## Direction
Please return the full listing below without altering anything.

==============================

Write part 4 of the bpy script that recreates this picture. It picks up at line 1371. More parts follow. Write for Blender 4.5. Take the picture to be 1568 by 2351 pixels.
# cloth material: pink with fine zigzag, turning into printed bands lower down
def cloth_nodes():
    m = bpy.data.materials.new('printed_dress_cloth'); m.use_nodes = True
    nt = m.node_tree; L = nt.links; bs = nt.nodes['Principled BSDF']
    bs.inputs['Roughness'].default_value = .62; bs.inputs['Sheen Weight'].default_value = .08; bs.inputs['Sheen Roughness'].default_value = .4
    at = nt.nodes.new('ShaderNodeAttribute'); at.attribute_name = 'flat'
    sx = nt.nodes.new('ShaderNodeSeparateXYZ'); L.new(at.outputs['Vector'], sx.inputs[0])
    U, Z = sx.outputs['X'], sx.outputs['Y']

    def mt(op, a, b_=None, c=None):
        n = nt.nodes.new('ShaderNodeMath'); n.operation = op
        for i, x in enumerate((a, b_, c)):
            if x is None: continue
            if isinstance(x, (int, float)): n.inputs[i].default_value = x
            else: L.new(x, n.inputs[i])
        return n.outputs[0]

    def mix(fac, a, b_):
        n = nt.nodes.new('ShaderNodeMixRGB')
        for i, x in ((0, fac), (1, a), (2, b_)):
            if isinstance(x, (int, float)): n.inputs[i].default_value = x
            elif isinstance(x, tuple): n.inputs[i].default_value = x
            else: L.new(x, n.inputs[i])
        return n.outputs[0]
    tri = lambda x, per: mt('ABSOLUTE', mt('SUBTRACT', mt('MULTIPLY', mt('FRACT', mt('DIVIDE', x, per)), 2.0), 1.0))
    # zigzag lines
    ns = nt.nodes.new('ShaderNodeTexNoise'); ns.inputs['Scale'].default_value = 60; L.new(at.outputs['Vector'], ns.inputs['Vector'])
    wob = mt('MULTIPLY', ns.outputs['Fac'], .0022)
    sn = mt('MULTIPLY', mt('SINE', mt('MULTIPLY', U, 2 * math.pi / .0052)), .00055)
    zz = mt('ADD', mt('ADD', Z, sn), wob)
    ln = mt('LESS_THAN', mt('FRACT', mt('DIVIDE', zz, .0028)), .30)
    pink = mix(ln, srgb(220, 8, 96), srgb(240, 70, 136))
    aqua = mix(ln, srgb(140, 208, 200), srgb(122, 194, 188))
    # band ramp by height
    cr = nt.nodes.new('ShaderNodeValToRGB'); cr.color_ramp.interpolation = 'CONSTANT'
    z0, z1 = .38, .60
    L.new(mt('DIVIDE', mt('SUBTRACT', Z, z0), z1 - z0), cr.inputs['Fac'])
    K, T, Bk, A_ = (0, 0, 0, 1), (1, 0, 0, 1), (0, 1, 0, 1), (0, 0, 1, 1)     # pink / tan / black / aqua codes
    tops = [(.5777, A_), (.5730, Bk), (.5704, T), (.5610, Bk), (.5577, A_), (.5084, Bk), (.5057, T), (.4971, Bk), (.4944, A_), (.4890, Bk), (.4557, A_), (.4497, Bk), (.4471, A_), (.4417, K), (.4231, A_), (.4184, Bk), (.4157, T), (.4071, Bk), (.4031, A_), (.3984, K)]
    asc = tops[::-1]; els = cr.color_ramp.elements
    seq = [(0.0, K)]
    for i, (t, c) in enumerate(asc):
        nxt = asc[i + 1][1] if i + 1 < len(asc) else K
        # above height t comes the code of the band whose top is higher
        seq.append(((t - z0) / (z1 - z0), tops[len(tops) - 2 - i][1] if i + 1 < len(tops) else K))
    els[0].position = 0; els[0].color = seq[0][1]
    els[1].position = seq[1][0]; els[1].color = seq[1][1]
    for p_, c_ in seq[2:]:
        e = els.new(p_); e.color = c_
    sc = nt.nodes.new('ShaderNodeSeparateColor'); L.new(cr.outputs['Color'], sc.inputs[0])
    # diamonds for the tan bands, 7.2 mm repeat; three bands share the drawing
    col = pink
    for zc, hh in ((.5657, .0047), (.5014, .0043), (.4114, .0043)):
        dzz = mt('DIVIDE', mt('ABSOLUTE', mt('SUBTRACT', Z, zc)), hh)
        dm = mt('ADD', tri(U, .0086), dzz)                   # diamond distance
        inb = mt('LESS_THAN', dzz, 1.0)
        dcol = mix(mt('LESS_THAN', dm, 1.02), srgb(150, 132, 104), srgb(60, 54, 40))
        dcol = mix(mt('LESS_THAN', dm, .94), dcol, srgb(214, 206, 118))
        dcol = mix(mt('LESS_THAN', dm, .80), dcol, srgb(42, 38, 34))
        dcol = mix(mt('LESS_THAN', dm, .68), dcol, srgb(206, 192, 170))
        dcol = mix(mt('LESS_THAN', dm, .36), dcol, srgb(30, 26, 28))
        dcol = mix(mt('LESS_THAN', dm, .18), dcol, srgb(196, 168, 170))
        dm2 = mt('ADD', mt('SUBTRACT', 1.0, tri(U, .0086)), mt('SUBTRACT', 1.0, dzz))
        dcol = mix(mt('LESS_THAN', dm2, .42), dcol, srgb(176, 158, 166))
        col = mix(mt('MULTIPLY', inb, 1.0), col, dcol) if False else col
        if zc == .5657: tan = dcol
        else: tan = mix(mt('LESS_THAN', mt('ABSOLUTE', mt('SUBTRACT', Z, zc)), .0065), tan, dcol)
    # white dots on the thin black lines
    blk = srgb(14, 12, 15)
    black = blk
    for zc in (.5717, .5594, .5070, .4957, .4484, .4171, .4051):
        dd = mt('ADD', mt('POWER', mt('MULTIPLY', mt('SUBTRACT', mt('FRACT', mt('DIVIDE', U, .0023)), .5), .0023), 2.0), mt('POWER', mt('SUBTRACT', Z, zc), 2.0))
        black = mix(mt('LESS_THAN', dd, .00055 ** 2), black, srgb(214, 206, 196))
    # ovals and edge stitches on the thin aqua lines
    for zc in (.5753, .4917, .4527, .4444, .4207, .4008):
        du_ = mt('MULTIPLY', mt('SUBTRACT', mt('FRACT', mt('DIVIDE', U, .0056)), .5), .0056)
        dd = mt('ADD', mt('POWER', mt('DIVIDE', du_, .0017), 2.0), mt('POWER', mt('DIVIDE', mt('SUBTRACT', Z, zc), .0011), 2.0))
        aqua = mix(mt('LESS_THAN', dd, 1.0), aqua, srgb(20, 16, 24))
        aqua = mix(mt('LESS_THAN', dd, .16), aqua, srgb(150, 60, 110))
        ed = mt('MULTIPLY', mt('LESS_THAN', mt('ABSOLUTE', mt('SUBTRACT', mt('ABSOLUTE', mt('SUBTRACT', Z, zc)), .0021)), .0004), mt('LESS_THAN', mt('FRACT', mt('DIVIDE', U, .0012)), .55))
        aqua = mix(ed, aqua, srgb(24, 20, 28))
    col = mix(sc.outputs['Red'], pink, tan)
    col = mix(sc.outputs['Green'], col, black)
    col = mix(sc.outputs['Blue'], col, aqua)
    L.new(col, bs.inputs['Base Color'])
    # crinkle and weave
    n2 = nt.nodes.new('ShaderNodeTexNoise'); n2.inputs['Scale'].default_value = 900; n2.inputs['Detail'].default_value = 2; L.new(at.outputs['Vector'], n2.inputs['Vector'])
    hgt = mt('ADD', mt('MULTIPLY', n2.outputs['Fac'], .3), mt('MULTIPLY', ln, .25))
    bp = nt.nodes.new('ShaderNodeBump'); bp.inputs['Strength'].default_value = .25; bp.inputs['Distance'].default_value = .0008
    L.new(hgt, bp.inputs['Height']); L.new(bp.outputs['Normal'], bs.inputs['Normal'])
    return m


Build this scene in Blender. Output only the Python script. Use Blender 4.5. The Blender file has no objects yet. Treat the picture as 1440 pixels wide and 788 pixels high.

==============================

## Correct result
Write part 4 of the bpy script that recreates this picture. It picks up at line 1371. More parts follow. Write for Blender 4.5. Take the picture to be 1568 by 2351 pixels.
# cloth material: pink with fine zigzag, turning into printed bands lower down
def cloth_nodes():
    m = bpy.data.materials.new('printed_dress_cloth'); m.use_nodes = True
    nt = m.node_tree; L = nt.links; bs = nt.nodes['Principled BSDF']
    bs.inputs['Roughness'].default_value = .62; bs.inputs['Sheen Weight'].default_value = .08; bs.inputs['Sheen Roughness'].default_value = .4
    at = nt.nodes.new('ShaderNodeAttribute'); at.attribute_name = 'flat'
    sx = nt.nodes.new('ShaderNodeSeparateXYZ'); L.new(at.outputs['Vector'], sx.inputs[0])
    U, Z = sx.outputs['X'], sx.outputs['Y']

    def mt(op, a, b_=None, c=None):
        n = nt.nodes.new('ShaderNodeMath'); n.operation = op
        for i, x in enumerate((a, b_, c)):
            if x is None: continue
            if isinstance(x, (int, float)): n.inputs[i].default_value = x
            else: L.new(x, n.inputs[i])
        return n.outputs[0]

    def mix(fac, a, b_):
        n = nt.nodes.new('ShaderNodeMixRGB')
        for i, x in ((0, fac), (1, a), (2, b_)):
            if isinstance(x, (int, float)): n.inputs[i].default_value = x
            elif isinstance(x, tuple): n.inputs[i].default_value = x
            else: L.new(x, n.inputs[i])
        return n.outputs[0]
    tri = lambda x, per: mt('ABSOLUTE', mt('SUBTRACT', mt('MULTIPLY', mt('FRACT', mt('DIVIDE', x, per)), 2.0), 1.0))
    # zigzag lines
    ns = nt.nodes.new('ShaderNodeTexNoise'); ns.inputs['Scale'].default_value = 60; L.new(at.outputs['Vector'], ns.inputs['Vector'])
    wob = mt('MULTIPLY', ns.outputs['Fac'], .0022)
    sn = mt('MULTIPLY', mt('SINE', mt('MULTIPLY', U, 2 * math.pi / .0052)), .00055)
    zz = mt('ADD', mt('ADD', Z, sn), wob)
    ln = mt('LESS_THAN', mt('FRACT', mt('DIVIDE', zz, .0028)), .30)
    pink = mix(ln, srgb(220, 8, 96), srgb(240, 70, 136))
    aqua = mix(ln, srgb(140, 208, 200), srgb(122, 194, 188))
    # band ramp by height
    cr = nt.nodes.new('ShaderNodeValToRGB'); cr.color_ramp.interpolation = 'CONSTANT'
    z0, z1 = .38, .60
    L.new(mt('DIVIDE', mt('SUBTRACT', Z, z0), z1 - z0), cr.inputs['Fac'])
    K, T, Bk, A_ = (0, 0, 0, 1), (1, 0, 0, 1), (0, 1, 0, 1), (0, 0, 1, 1)     # pink / tan / black / aqua codes
    tops = [(.5777, A_), (.5730, Bk), (.5704, T), (.5610, Bk), (.5577, A_), (.5084, Bk), (.5057, T), (.4971, Bk), (.4944, A_), (.4890, Bk), (.4557, A_), (.4497, Bk), (.4471, A_), (.4417, K), (.4231, A_), (.4184, Bk), (.4157, T), (.4071, Bk), (.4031, A_), (.3984, K)]
    asc = tops[::-1]; els = cr.color_ramp.elements
    seq = [(0.0, K)]
    for i, (t, c) in enumerate(asc):
        nxt = asc[i + 1][1] if i + 1 < len(asc) else K
        # above height t comes the code of the band whose top is higher
        seq.append(((t - z0) / (z1 - z0), tops[len(tops) - 2 - i][1] if i + 1 < len(tops) else K))
    els[0].position = 0; els[0].color = seq[0][1]
    els[1].position = seq[1][0]; els[1].color = seq[1][1]
    for p_, c_ in seq[2:]:
        e = els.new(p_); e.color = c_
    sc = nt.nodes.new('ShaderNodeSeparateColor'); L.new(cr.outputs['Color'], sc.inputs[0])
    # diamonds for the tan bands, 7.2 mm repeat; three bands share the drawing
    col = pink
    for zc, hh in ((.5657, .0047), (.5014, .0043), (.4114, .0043)):
        dzz = mt('DIVIDE', mt('ABSOLUTE', mt('SUBTRACT', Z, zc)), hh)
        dm = mt('ADD', tri(U, .0086), dzz)                   # diamond distance
        inb = mt('LESS_THAN', dzz, 1.0)
        dcol = mix(mt('LESS_THAN', dm, 1.02), srgb(150, 132, 104), srgb(60, 54, 40))
        dcol = mix(mt('LESS_THAN', dm, .94), dcol, srgb(214, 206, 118))
        dcol = mix(mt('LESS_THAN', dm, .80), dcol, srgb(42, 38, 34))
        dcol = mix(mt('LESS_THAN', dm, .68), dcol, srgb(206, 192, 170))
        dcol = mix(mt('LESS_THAN', dm, .36), dcol, srgb(30, 26, 28))
        dcol = mix(mt('LESS_THAN', dm, .18), dcol, srgb(196, 168, 170))
        dm2 = mt('ADD', mt('SUBTRACT', 1.0, tri(U, .0086)), mt('SUBTRACT', 1.0, dzz))
        dcol = mix(mt('LESS_THAN', dm2, .42), dcol, srgb(176, 158, 166))
        col = mix(mt('MULTIPLY', inb, 1.0), col, dcol) if False else col
        if zc == .5657: tan = dcol
        else: tan = mix(mt('LESS_THAN', mt('ABSOLUTE', mt('SUBTRACT', Z, zc)), .0065), tan, dcol)
    # white dots on the thin black lines
    blk = srgb(14, 12, 15)
    black = blk
    for zc in (.5717, .5594, .5070, .4957, .4484, .4171, .4051):
        dd = mt('ADD', mt('POWER', mt('MULTIPLY', mt('SUBTRACT', mt('FRACT', mt('DIVIDE', U, .0023)), .5), .0023), 2.0), mt('POWER', mt('SUBTRACT', Z, zc), 2.0))
        black = mix(mt('LESS_THAN', dd, .00055 ** 2), black, srgb(214, 206, 196))
    # ovals and edge stitches on the thin aqua lines
    for zc in (.5753, .4917, .4527, .4444, .4207, .4008):
        du_ = mt('MULTIPLY', mt('SUBTRACT', mt('FRACT', mt('DIVIDE', U, .0056)), .5), .0056)
        dd = mt('ADD', mt('POWER', mt('DIVIDE', du_, .0017), 2.0), mt('POWER', mt('DIVIDE', mt('SUBTRACT', Z, zc), .0011), 2.0))
        aqua = mix(mt('LESS_THAN', dd, 1.0), aqua, srgb(20, 16, 24))
        aqua = mix(mt('LESS_THAN', dd, .16), aqua, srgb(150, 60, 110))
        ed = mt('MULTIPLY', mt('LESS_THAN', mt('ABSOLUTE', mt('SUBTRACT', mt('ABSOLUTE', mt('SUBTRACT', Z, zc)), .0021)), .0004), mt('LESS_THAN', mt('FRACT', mt('DIVIDE', U, .0012)), .55))
        aqua = mix(ed, aqua, srgb(24, 20, 28))
    col = mix(sc.outputs['Red'], pink, tan)
    col = mix(sc.outputs['Green'], col, black)
    col = mix(sc.outputs['Blue'], col, aqua)
    L.new(col, bs.inputs['Base Color'])
    # crinkle and weave
    n2 = nt.nodes.new('ShaderNodeTexNoise'); n2.inputs['Scale'].default_value = 900; n2.inputs['Detail'].default_value = 2; L.new(at.outputs['Vector'], n2.inputs['Vector'])
    hgt = mt('ADD', mt('MULTIPLY', n2.outputs['Fac'], .3), mt('MULTIPLY', ln, .25))
    bp = nt.nodes.new('ShaderNodeBump'); bp.inputs['Strength'].default_value = .25; bp.inputs['Distance'].default_value = .0008
    L.new(hgt, bp.inputs['Height']); L.new(bp.outputs['Normal'], bs.inputs['Normal'])
    return m


Build this scene in Blender. Output only the Python script. Use Blender 4.5. The Blender file has no objects yet. Treat the picture as 1440 pixels wide and 788 pixels high.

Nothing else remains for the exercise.